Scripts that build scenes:
▬▬▬▬▬▬▬▬▬▬

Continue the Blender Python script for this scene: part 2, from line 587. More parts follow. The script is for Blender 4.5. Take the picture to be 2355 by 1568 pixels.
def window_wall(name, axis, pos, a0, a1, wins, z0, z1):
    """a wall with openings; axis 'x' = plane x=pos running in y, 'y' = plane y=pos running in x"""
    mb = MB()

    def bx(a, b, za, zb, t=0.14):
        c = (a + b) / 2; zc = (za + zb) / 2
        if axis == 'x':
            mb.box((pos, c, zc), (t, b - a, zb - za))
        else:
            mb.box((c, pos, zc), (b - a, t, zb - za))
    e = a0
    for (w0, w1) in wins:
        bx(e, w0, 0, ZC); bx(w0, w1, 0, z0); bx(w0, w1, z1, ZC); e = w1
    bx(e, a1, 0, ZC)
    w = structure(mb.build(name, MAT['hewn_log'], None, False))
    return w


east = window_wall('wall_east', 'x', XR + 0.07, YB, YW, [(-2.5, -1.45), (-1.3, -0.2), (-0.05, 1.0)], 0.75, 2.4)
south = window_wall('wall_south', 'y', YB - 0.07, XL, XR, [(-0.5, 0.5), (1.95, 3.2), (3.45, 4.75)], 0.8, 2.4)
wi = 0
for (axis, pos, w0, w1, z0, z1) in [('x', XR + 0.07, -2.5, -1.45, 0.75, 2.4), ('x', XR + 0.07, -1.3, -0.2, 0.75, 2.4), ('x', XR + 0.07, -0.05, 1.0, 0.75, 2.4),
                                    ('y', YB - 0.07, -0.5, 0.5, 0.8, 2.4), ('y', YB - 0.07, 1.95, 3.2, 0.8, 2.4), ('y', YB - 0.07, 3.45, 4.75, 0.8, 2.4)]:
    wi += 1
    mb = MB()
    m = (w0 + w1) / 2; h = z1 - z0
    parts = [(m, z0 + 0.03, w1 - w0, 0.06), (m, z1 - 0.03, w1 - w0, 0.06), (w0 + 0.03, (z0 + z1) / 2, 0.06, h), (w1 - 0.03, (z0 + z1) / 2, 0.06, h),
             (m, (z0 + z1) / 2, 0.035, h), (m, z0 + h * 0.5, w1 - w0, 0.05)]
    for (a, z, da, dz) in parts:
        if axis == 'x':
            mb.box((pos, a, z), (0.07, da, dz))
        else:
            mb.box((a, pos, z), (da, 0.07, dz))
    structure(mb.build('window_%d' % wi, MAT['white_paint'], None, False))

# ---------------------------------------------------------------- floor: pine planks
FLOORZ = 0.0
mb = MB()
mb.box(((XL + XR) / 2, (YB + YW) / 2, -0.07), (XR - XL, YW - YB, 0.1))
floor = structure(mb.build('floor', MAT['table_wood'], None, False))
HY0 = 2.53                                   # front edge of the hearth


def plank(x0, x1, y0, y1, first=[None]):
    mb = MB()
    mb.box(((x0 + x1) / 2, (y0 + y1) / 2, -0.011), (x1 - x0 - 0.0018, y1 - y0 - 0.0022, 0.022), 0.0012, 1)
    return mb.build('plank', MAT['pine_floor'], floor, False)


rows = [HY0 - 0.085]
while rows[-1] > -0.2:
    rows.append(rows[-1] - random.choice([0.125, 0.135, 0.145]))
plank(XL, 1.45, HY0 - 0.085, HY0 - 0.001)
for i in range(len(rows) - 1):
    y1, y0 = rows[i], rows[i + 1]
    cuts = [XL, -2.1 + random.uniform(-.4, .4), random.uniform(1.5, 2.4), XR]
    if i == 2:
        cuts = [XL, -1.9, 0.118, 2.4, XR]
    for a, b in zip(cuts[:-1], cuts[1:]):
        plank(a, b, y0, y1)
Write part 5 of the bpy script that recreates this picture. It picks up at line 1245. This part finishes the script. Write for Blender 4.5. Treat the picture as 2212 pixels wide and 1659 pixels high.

▬▬▬▬▬▬▬▬▬▬

▸ **Work to do**
Filter the records down to the lines that contain the string "parts", and copy those lines.

▸ **Task result**
Continue the Blender Python script for this scene: part 2, from line 587. More parts follow. The script is for Blender 4.5. Take the picture to be 2355 by 1568 pixels.
    parts = [(m, z0 + 0.03, w1 - w0, 0.06), (m, z1 - 0.03, w1 - w0, 0.06), (w0 + 0.03, (z0 + z1) / 2, 0.06, h), (w1 - 0.03, (z0 + z1) / 2, 0.06, h),
    for (a, z, da, dz) in parts:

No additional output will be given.